Depuis quelques années déjà mais surtout depuis deux ans et
demi que je tiens blog, j’ai été amené à fréquenter cet étrange peuple qui s’auto-qualifie
de Réac. Je n’ai pas la prétention de le
connaître totalement. Tout savoir, même le plus spécialisé dans le domaine le
plus pointu, n’est jamais que partiel. Il n’empêche que j’ai fini par m’en
faire une idée.
Quitte à enfoncer une porte ouverte, ce qui frappe chez ce
peuple, c’est sa diversité, sa bigarrure. On irait jusqu’à parler de totale hétérogénéité
qu’on n’aurait pas forcément tort. Car sous la bannière réactionnaire se rassemblent des catholiques
quasi-intégristes ou modérés aussi bien que des athées sincères, des tenants du
drapeau blanc comme du tricolore, de fanatiques philosémites quand d’autres ont
bien du mal à faire taire leur scepticisme quant aux mérites du peuple élu
(doux euphémisme !), des racistes pur jus et des gens que la question n’intéresse
pas, des libéraux acharnés comme des étatistes, des passéistes convaincus comme
des partisans du changement, des qui trouvent que Sarko est le plus beau, d’autres
qui lui préfèrent Marine, d’autres encore qui les mettraient dans le même sac
et le sac à la Seine, des aisés, des modestes, des hommes, des femmes, des
jeunes, des vieux, des entre-deux âges.
On aurait beau jeu de se demander ce qui peut bien les unir.
La réponse est assez simple : tous refusent la doxa
moderno-socialo-collectiviste et ce qu’elle essaie de leur vendre pour LE
progrès. C’est d’ailleurs en écoutant le
discours ordinaire des « progressistes » que l’on voit le mieux se
dessiner en creux les points d’accord des Réacs. Quand le progressiste est « citoyen
du monde », le Réac se contente d’être Français, quand on lui parle de
société multiculturelle, le Réac se rattache à une culture spécifique, quand on
ne jure que par l’égalité, le Réac met en avant la différence, quand on parle
de « genre », le Réac répond famille, quand on n’envisage que des
droits, le Réac continue de penser qu’existent des devoirs, quand on veut de l’état
et de la loi partout, le Réac craint pour la liberté, etc.

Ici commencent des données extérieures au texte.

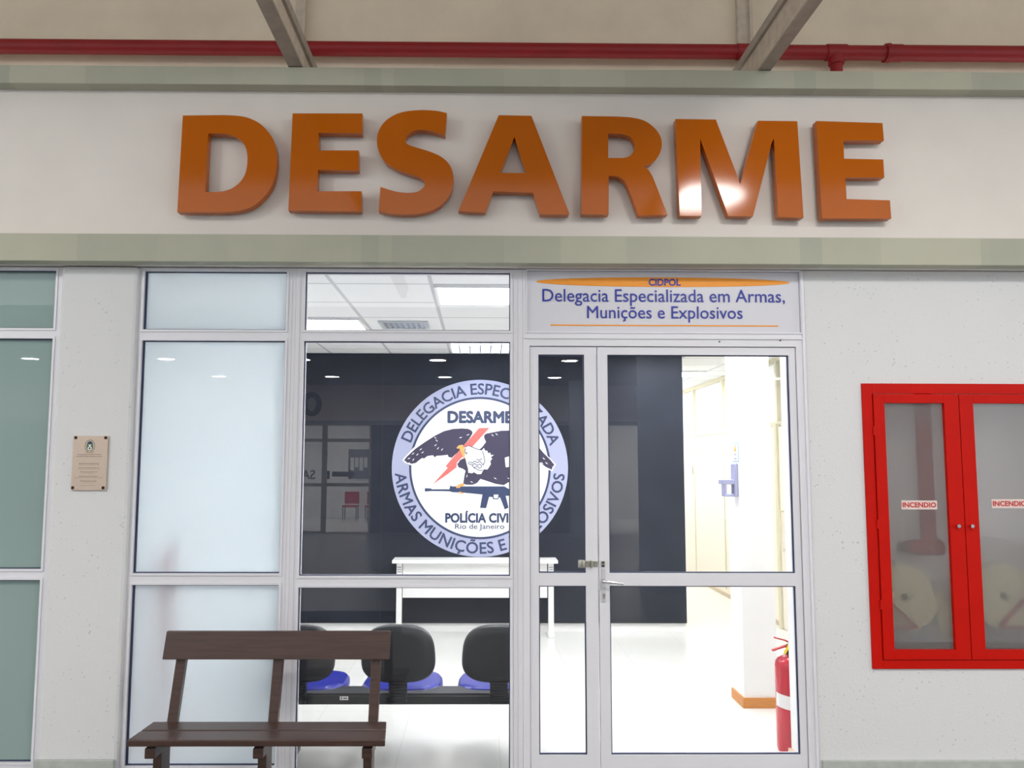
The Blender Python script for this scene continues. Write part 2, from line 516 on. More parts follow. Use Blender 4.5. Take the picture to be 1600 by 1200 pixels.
# office shell behind the glass
YB = 4.12
XP = 3.18
XI_L = -2.1
x_corner = X(1068, YB, 760)
struct('floor_office', MB().box(XI_L, XP + 0.1, 0.12, 13.2, -0.1, 0.0), M_FLOOR)
struct('ceiling_office', MB().box(XI_L, XP + 0.1, 0.30, 13.2, CEIL, CEIL + 0.1), M_CEIL)
struct('wall_office_left', MB().box(XI_L - 0.1, XI_L, 0.33, YB + 0.2, 0, CEIL), M_OFFICE)
struct('wall_office_back', MB().box(XI_L, x_corner, YB, YB + 0.15, 0, CEIL), M_OFFICE)
struct('wall_office_end', MB().box(x_corner - 0.6, XP + 0.1, 13.0, 13.1, 0, CEIL), M_OFFICE)
struct('wall_corridor_left', MB().box(x_corner - 0.12, x_corner, YB + 0.152, 13.0, 0, CEIL), M_OFFICE)
z_pn = Z(973, YB - 0.03)
dark = struct('wall_dark_panel', MB().box(XI_L + 0.01, x_corner + 0.002, YB - 0.03, YB - 0.001, z_pn, CEIL - 0.002), M_DARK)
seam = MB()
for sx in (X(597, YB - 0.03, 700), X(940, YB - 0.03, 700)):
    seam.box(sx - 0.003, sx + 0.003, YB - 0.0315, YB - 0.03, z_pn, CEIL - 0.01)
seam.box(XI_L + 0.01, x_corner, YB - 0.034, YB - 0.03, z_pn - 0.004, z_pn + 0.004)
struct('seam', seam, M_BLACK, dark)

# side room behind the left window
struct('wall_side_room', MB().box(-7, XI_L - 0.1, 2.2, 2.3, 0, CEIL), mat('side_room', (190, 200, 196), rough=0.8))
struct('floor_side_room', MB().box(-7, XI_L - 0.1, 0.12, 2.2, -0.1, 0), mat('side_floor', (70, 92, 92), rough=0.6))
struct('ceiling_side_room', MB().box(-7, XI_L - 0.1, 0.3, 2.2, CEIL, CEIL + 0.1), M_OFFICE)

# right-hand partition of the corridor, all glazed above door height
zt = 2.13
part = struct('wall_partition', MB().box(XP, XP + 0.08, 0.17, 13.0, 0, zt), M_BEIGE)
bays = [0.3, 1.65, 3.0, 4.33, 5.5, 6.35, 7.85, 9.0, 10.2, 11.6, 12.95]
fr = MB()
fr.box(XP - 0.012, XP + 0.07, 0.17, 13.0, zt - 0.02, zt + 0.03)
fr.box(XP - 0.012, XP + 0.07, 0.17, 13.0, CEIL - 0.05, CEIL - 0.001)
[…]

En résumé, le Réac a des racines, s’inscrit dans une
tradition pas nécessairement immuable, croit en la hiérarchie des valeurs et
des personnes, ne se rêve pas apprenti-sorcier créateur d’une humanité
nouvelle, est attaché à la liberté, etc.. Tout ça est bel et bon mais ça mène à
quoi au juste ?
D’un point de vue politique, l’offre étant ce que nous
savons, AUCUN mouvement ou parti n’est en mesure de rassembler ce peuple car
tous semblent peu ou prou, que ce soit au niveau économique ou idéologique,
contaminés par l’idéal « progressiste ». Se borner à ce constat
serait plutôt désespérant. En revanche, si on admet que cette unanimité n’est
pas « naturelle » mais le résultat de décennies de confiscation de la
parole par la gauche, que cette suprématie est de plus en plus battue en brèche
par des voix qui la dénoncent et qu’elle tente de faire taire, la voie est
toute tracée : il faut mener le
combat idéologique jusqu’à ce que les idées progressistes deviennent aussi difficilement
admissibles que ne l’étaient naguère jugées les conservatrices, jusqu’à ce que
l’on n’ait plus le choix qu’entre diverses options réacs comme on n’a ces
dernières décennies pu choisir qu’entre des nuances de progressisme. Sauf à
réaliser cette mutation en profondeur et de longue haleine, les « victoires »
électorales ne se feront qu’à la Pyrrhus.